### Items
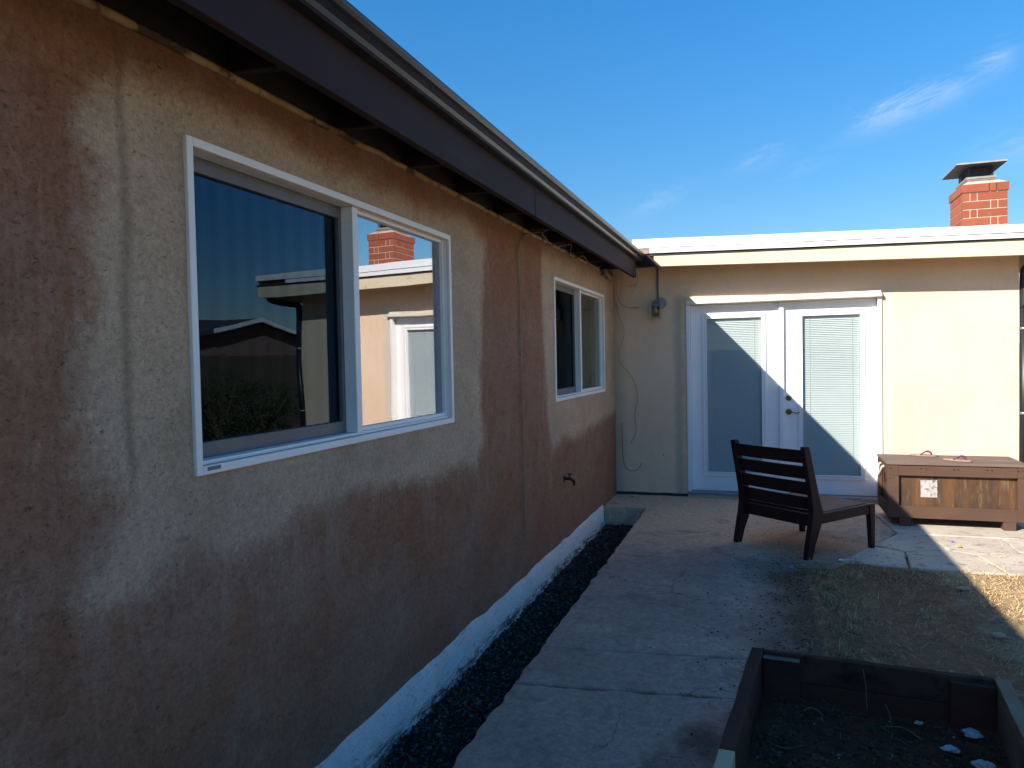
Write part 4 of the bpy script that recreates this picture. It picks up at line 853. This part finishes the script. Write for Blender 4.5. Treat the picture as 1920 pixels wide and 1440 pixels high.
# soil
so_ = MB(); n1, n2 = 46, 110
def soil_z(x, y): return .085 + .022 * mn.noise(Vector((x * 3, y * 3, 4))) + .014 * mn.noise(Vector((x * 13, y * 13, 4))) + .008 * mn.noise(Vector((x * 32, y * 32, 4)))
for j in range(n2 + 1):
    for i in range(n1 + 1):
        p = A + nrx * .03 + dl * (2.55 * j / n2 + .02) + nrx * (.86 * i / n1); so_.v.append((p.x, p.y, soil_z(p.x, p.y)))
so_.f = [(j * (n1 + 1) + i, j * (n1 + 1) + i + 1, (j + 1) * (n1 + 1) + i + 1, (j + 1) * (n1 + 1) + i) for j in range(n2) for i in range(n1)]
o = so_.build('soil', M_SOIL, smooth=True); tag(o, 'dark bare soil filling the raised planter', 'soil', kind='stuff')
if o.data.polygons[0].normal.z < 0: o.data.flip_normals()
cr = MB()
for k in range(1500):
    u, v = random.uniform(.02, .84), random.uniform(.05, 1.3); p = A + nrx * (.04 + u) + dl * v; r = random.uniform(.003, .010); z0_ = soil_z(p.x, p.y) + r * .3
    b = random.uniform(.015, .05); col = (b * 2.0, b * 1.2, b * .75) if random.random() > .05 else (.34, .31, .28); r = r * (.5 if col[0] > .3 else 1)
    cr.add([Vector((p.x, p.y, z0_)) + Vector(c) * r * random.uniform(.7, 1.2) for c in ICO[0]], ICO[1], col)
for k in range(150):
    u, v = random.uniform(.02, .84), random.uniform(.05, 1.3); p = A + nrx * (.04 + u) + dl * v; a = random.uniform(0, 6.3); d = Vector((math.cos(a), math.sin(a), random.uniform(0, .35))); s0_ = Vector((p.x, p.y, soil_z(p.x, p.y) + .004)); cr.bar(s0_, s0_ + d * random.uniform(.01, .05), .002, .001, col=(.17, .13, .09))
tag(cr.build('soil_crumbs', M_COL), kind='stuff')
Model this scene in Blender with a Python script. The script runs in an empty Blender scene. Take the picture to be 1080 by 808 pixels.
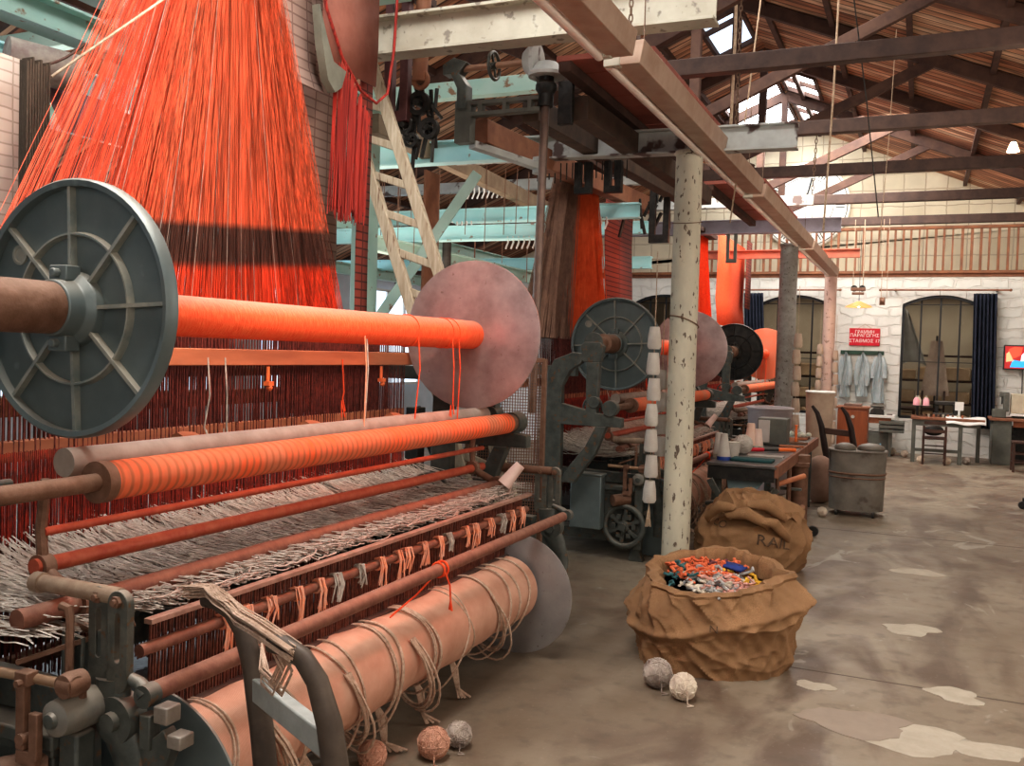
import bpy, math, random
from mathutils import Vector, Matrix, noise
random.seed(7)
S = bpy.context.scene
COL = S.collection
pi = math.pi
def V(*a): return Vector(a[0] if len(a) == 1 else a)
U = random.uniform

# ------------------------------------------------------------------ materials
MATS = {}
def M(name, c1, c2=None, scale=6.0, rough=.6, metal=0.0, bump=.15, detail=6, stretch=(1,1,1), emis=None, estr=0, lo=.35, hi=.65,
      spots=None, spot_scale=20, spot_lo=.62, spot_hi=.68, dust=None, dust_amt=.6, alpha=None, wave=None):
    m = bpy.data.materials.new(name); m.use_nodes = True
    nt = m.node_tree; N = nt.nodes; L = nt.links
    b = N['Principled BSDF']
    b.inputs['Roughness'].default_value = rough
    b.inputs['Metallic'].default_value = metal
    c1 = (*c1, 1); c2 = (*(c2 or c1[:3]), 1)
    tc = N.new('ShaderNodeTexCoord'); mp = N.new('ShaderNodeMapping'); mp.inputs['Scale'].default_value = stretch
    L.new(tc.outputs['Object'], mp.inputs['Vector'])
    nz = N.new('ShaderNodeTexNoise'); nz.inputs['Scale'].default_value = scale; nz.inputs['Detail'].default_value = detail
    nz.inputs['Roughness'].default_value = .62
    L.new(mp.outputs[0], nz.inputs['Vector'])
    r = N.new('ShaderNodeMapRange'); r.inputs[1].default_value = lo; r.inputs[2].default_value = hi
    L.new(nz.outputs[0], r.inputs[0])
    mx = N.new('ShaderNodeMix'); mx.data_type = 'RGBA'; mx.inputs[6].default_value = c1; mx.inputs[7].default_value = c2
    L.new(r.outputs[0], mx.inputs[0]); out = mx.outputs[2]
    hgt = nz.outputs[0]
    if wave:
        w = N.new('ShaderNodeTexWave'); w.inputs['Scale'].default_value = wave[0]; w.bands_direction = wave[1]
        w.inputs['Distortion'].default_value = wave[2]; w.inputs['Detail'].default_value = 2
        L.new(tc.outputs['Object'], w.inputs['Vector'])
        m3 = N.new('ShaderNodeMix'); m3.data_type = 'RGBA'; m3.inputs[7].default_value = (*wave[3], 1)
        wr = N.new('ShaderNodeMapRange'); wr.inputs[1].default_value = .55; wr.inputs[2].default_value = .95; wr.inputs[4].default_value = wave[4]
        L.new(w.outputs['Fac'], wr.inputs[0]); L.new(wr.outputs[0], m3.inputs[0]); L.new(out, m3.inputs[6]); out = m3.outputs[2]
        hgt = w.outputs['Fac']
    if spots:
        n2 = N.new('ShaderNodeTexNoise'); n2.inputs['Scale'].default_value = spot_scale; n2.inputs['Detail'].default_value = 3
        L.new(mp.outputs[0], n2.inputs['Vector'])
        r2 = N.new('ShaderNodeMapRange'); r2.inputs[1].default_value = spot_lo; r2.inputs[2].default_value = spot_hi
        L.new(n2.outputs[0], r2.inputs[0])
        m2 = N.new('ShaderNodeMix'); m2.data_type = 'RGBA'; m2.inputs[7].default_value = (*spots, 1)
        L.new(r2.outputs[0], m2.inputs[0]); L.new(out, m2.inputs[6]); out = m2.outputs[2]
    if dust:
        g = N.new('ShaderNodeNewGeometry'); sx = N.new('ShaderNodeSeparateXYZ'); L.new(g.outputs['Normal'], sx.inputs[0])
        r3 = N.new('ShaderNodeMapRange'); r3.inputs[1].default_value = .25; r3.inputs[2].default_value = .95; r3.inputs[4].default_value = dust_amt
        L.new(sx.outputs[2], r3.inputs[0])
        m4 = N.new('ShaderNodeMix'); m4.data_type = 'RGBA'; m4.inputs[7].default_value = (*dust, 1)
        L.new(r3.outputs[0], m4.inputs[0]); L.new(out, m4.inputs[6]); out = m4.outputs[2]
    L.new(out, b.inputs['Base Color'])
    if bump:
        bp = N.new('ShaderNodeBump'); bp.inputs['Strength'].default_value = bump; bp.inputs['Distance'].default_value = .02
        L.new(hgt, bp.inputs['Height']); L.new(bp.outputs[0], b.inputs['Normal'])
    if emis:
        b.inputs['Emission Color'].default_value = (*emis, 1); b.inputs['Emission Strength'].default_value = estr
    if alpha is not None: b.inputs['Alpha'].default_value = alpha
    MATS[name] = m
    return m

def brickmat(name, c1, c2, mortar, sc, bw, rh, rough=.9, bump=.4, axes='xz', msize=.02, off=.5, noise=.25):
    m = bpy.data.materials.new(name); m.use_nodes = True
    nt = m.node_tree; N = nt.nodes; L = nt.links; b = N['Principled BSDF']; b.inputs['Roughness'].default_value = rough
    tc = N.new('ShaderNodeTexCoord'); sp = N.new('ShaderNodeSeparateXYZ'); cb = N.new('ShaderNodeCombineXYZ')
    L.new(tc.outputs['Object'], sp.inputs[0])
    ix = {'x':0,'y':1,'z':2}
    L.new(sp.outputs[ix[axes[0]]], cb.inputs[0]); L.new(sp.outputs[ix[axes[1]]], cb.inputs[1])
    nz = N.new('ShaderNodeTexNoise'); nz.inputs['Scale'].default_value = 3; nz.inputs['Detail'].default_value = 8
    L.new(tc.outputs['Object'], nz.inputs['Vector'])
    vm = N.new('ShaderNodeMix'); vm.data_type = 'RGBA'; vm.blend_type = 'ADD'; vm.inputs[0].default_value = noise*.3
    L.new(cb.outputs[0], vm.inputs[6]); L.new(nz.outputs[1], vm.inputs[7])
    bt = N.new('ShaderNodeTexBrick'); bt.inputs['Scale'].default_value = sc; bt.inputs['Brick Width'].default_value = bw
    bt.inputs['Row Height'].default_value = rh; bt.inputs['Mortar Size'].default_value = msize; bt.offset = off
    bt.inputs['Color1'].default_value = (*c1, 1); bt.inputs['Color2'].default_value = (*c2, 1); bt.inputs['Mortar'].default_value = (*mortar, 1)
    bt.inputs['Mortar Smooth'].default_value = .3
    L.new(vm.outputs[2], bt.inputs['Vector'])
    hs = N.new('ShaderNodeMix'); hs.data_type = 'RGBA'; hs.blend_type = 'MULTIPLY'; hs.inputs[0].default_value = .35
    L.new(bt.outputs[0], hs.inputs[6]); L.new(nz.outputs[0], hs.inputs[7]); L.new(hs.outputs[2], b.inputs['Base Color'])
    bp = N.new('ShaderNodeBump'); bp.inputs['Strength'].default_value = bump; bp.inputs['Distance'].default_value = .03
    inv = N.new('ShaderNodeMath'); inv.operation = 'SUBTRACT'; L.new(nz.outputs[0], inv.inputs[0]); L.new(bt.outputs['Fac'], inv.inputs[1])
    L.new(inv.outputs[0], bp.inputs['Height']); L.new(bp.outputs[0], b.inputs['Normal'])
    MATS[name] = m
    return m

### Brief
Above are the records. Print exactly the lines from the one containing "Model this scene" to the one containing "U = random.uniform", both included, and nothing else; pictures are excluded.

### Answer to the task
Model this scene in Blender with a Python script. The script runs in an empty Blender scene. Take the picture to be 1080 by 808 pixels.
import bpy, math, random
from mathutils import Vector, Matrix, noise
random.seed(7)
S = bpy.context.scene
COL = S.collection
pi = math.pi
def V(*a): return Vector(a[0] if len(a) == 1 else a)
U = random.uniform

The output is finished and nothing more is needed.